Le Canada de Stephen Harper (1) est le parfait exemple de cette stratégie de course acharnée vers le grand vide, vers le profit immédiat sans considérations pour les conséquences. Le début et la fin de la stratégie économique canadienne tient à plus de pétrole produit des sables bitumineux. Mis à part peut-être celui de la sécurité, les Conservateurs sont prêts à risquer au bas mot tous les autres secteurs pour s’assurer du développement sans entrave du pétrole canadien ! C’est pourquoi le Gouvernement canadien injecte toujours prés d’un milliard et demi annuellement dans l’industrie. C’est aussi l’unique raison du retrait canadien du Protocole de Kyoto
C’est la l’essence de la nouvelle ouverture du Canada à la Chine. C’est la raison de la création récente d’un nouvel Institut canadien international pour les industries extractives et le développement alors qu’on ferme les institutions comme « Droits et
Démocratie ».
C’est le fondement des attaques ouvertes contre les organisations environnementalistes canadiennes et québécoises, contre quiconque en fait qui trouverait à redire de cette stratégie. Avec son Plan Nord, Jean Charest démontre qu’il est toujours un conservateur dans l’âme car l’extractivisme est aussi sa seule et unique carte.

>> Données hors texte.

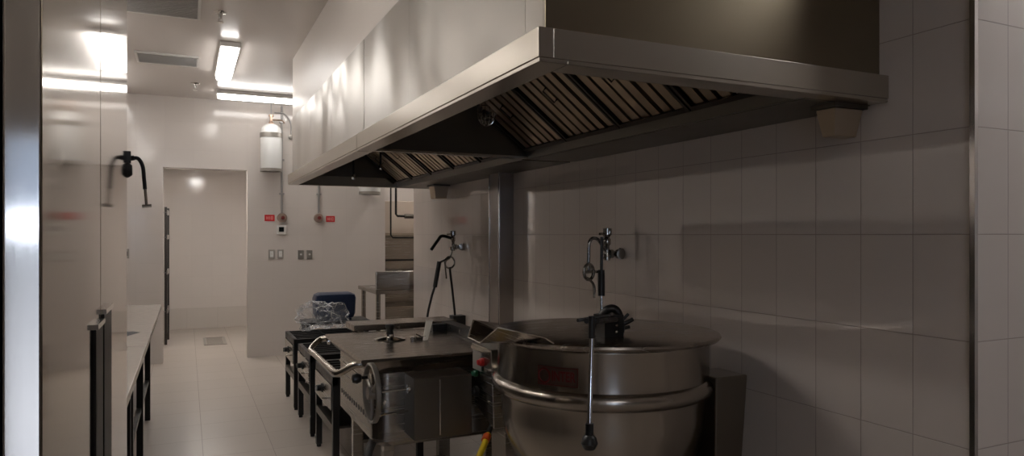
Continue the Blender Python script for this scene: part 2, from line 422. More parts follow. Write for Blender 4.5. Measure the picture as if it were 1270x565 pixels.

A Rio, une mention toute spéciale, la seule du genre, fut faite au gouvernement du Canada en reconnaissance du rôle particulièrement néfaste de sa politique extractiviste nationale et internationale. Devant même les Etats-Unis, le Canada combat avec véhémence toute suggestion qui viendrait faire ombrage à l’utilisation des combustibles fossiles comme principale source d’énergie mondiale.
Cette « nomination » canadienne révèle clairement que la continuité du Sommet des peuples de Rio n’est pas un autre Sommet quelque part dans « l’ailleurs ». Si nous voulons être conséquent avec ces communautés chez nous et à l’étranger qui sont affectées par la politique canadienne, l’enjeu déterminant des prochains mois sera le travail que nous effectuerons ici, très précisément contre cette politique extractiviste, contre la production et la distribution des pétroles des sables bitumineux. Nos luttes ici sur ces questions auront un impact international.
Depuis quelques mois, des rencontres se tiennent à Montréal, Ottawa Toronto, Vancouver et ailleurs. D’autres sont prévues dans les prochaines semaines à St-John, à Calgary, à Winnipeg à l’ordre du jour, un constat partagé de part et d’autres sur l’urgence de construire de nouvelles alliances entre notamment les progressistes du Québec, du Canada et des Premières Nations avec, comme l’un des axes central, la question environnementale.
En novembre 2012, à Ottawa, une première assemblée de Fondation de ce nouveau Forum des peuples est prévue. Elle regroupera des individus et des organisations désireuses de sortir des carcans habituels, de briser les barrières historiques et d’unir nos forces contre les politiques de Stephen Harper.
(1) Stephen Harper, premier ministre canadien. Chef du parti conservateur, opposé au protocole de Kyoto. Son gouvernement a réduit les budgets d’évaluation environnementale.